The quick-dressing contest for boys is vastly diverting. A number of lads remove their hats, coats, waistcoats, and boots, and place these in one big heap in the middle of the ring. The heap is afterwards tossed and carefully mixed by the attendants; then the competitors retire to the judge's box, some little distance away. At a given signal they make a dash for the heap of clothes, and the one who dresses himself in his own clothes and reappears at the judge's box in the shortest time—that boy wins the prize, which is probably a brand-new suit of clothes.

The scene is one of the wildest confusion. The boys put on each other's clothes, and only discover the mistake when too late. They wrangle and waste precious moments fighting over a tattered vest, or two right boots. You will see them delving at the big heap, and pitching aside their own garments in the great excitement of the moment. The contest becomes even more complicated when men and boys compete together. Then you may see the smallest of small boys hurrying towards the judge's box in a pair of navvy's boots and a huge coat trailing along behind. 'Twas all that was left for him, poor child, and he should put in some sort of appearance.

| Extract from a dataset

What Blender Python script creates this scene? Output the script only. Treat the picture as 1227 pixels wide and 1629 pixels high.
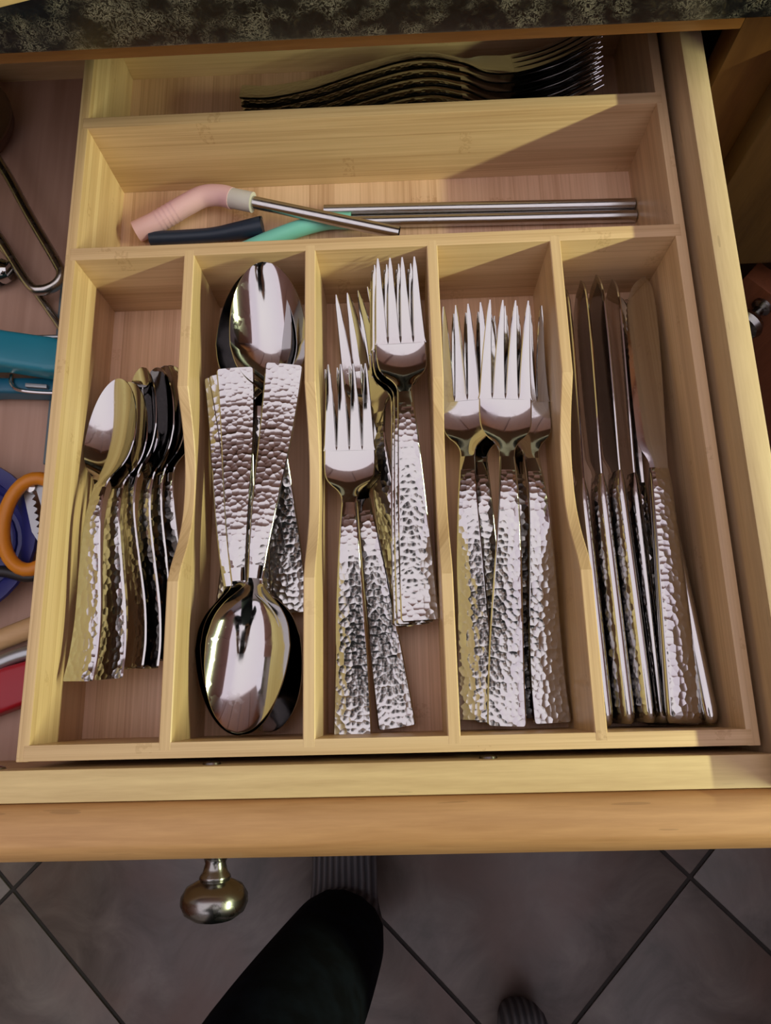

A QUICK DRESSING CONTEST FOR BOYS.

Eating matches are among the most popular of all. One is depicted in the accompanying photo. The starters in this extraordinary race stand in a row, hats or caps in hand. In these latter are placed identical quantities of dry arrowroot biscuit, each lot most carefully weighed. Not a crumb is to be wasted. This rule is enforced because tricky competitors have been known to crumble to dust the greater part of their biscuit, thus having to swallow, perhaps, less than half the task allowance. Each man is allowed a mug of water, lest he should choke. The champion biscuit-eater is, I am told, a Shadwell man, and he doesn't waste time in chewing the dry stuff, but just swallows whole lumps, leaving many of his fellow-competitors gasping, choking, and coughing, in the throes of mastication.

A DRY BISCUIT EATING MATCH.

There is another eating match.

Scalding hot suet dumplings, all of one weight, are placed before a number of lads, and the hands of the latter are tied behind their backs. The moment the signal is given, the young fellows bend to their work with all the zest of the Oxford eight. Possibly you wouldn't think this kind of contest admitted of any ingenuity? It does, however. This particular eating match was brought off on the stage at "Wonderland" before a crowded audience. I watched the winner of the first heat tackling his second dumpling. The others were blowing vigorously upon the steaming mass, but he was not. He just smote that scalding dumpling with his head— the corner of his forehead, to be exact—and flattened it out over the plate. Then his task was easy, for after the first upward rush of steam, the dumpling grew comparatively cool in a few seconds. And the other fellows wondered why they hadn't thought of the same thing.

EATING SCALDING DUMPLINGS AGAINST TIME.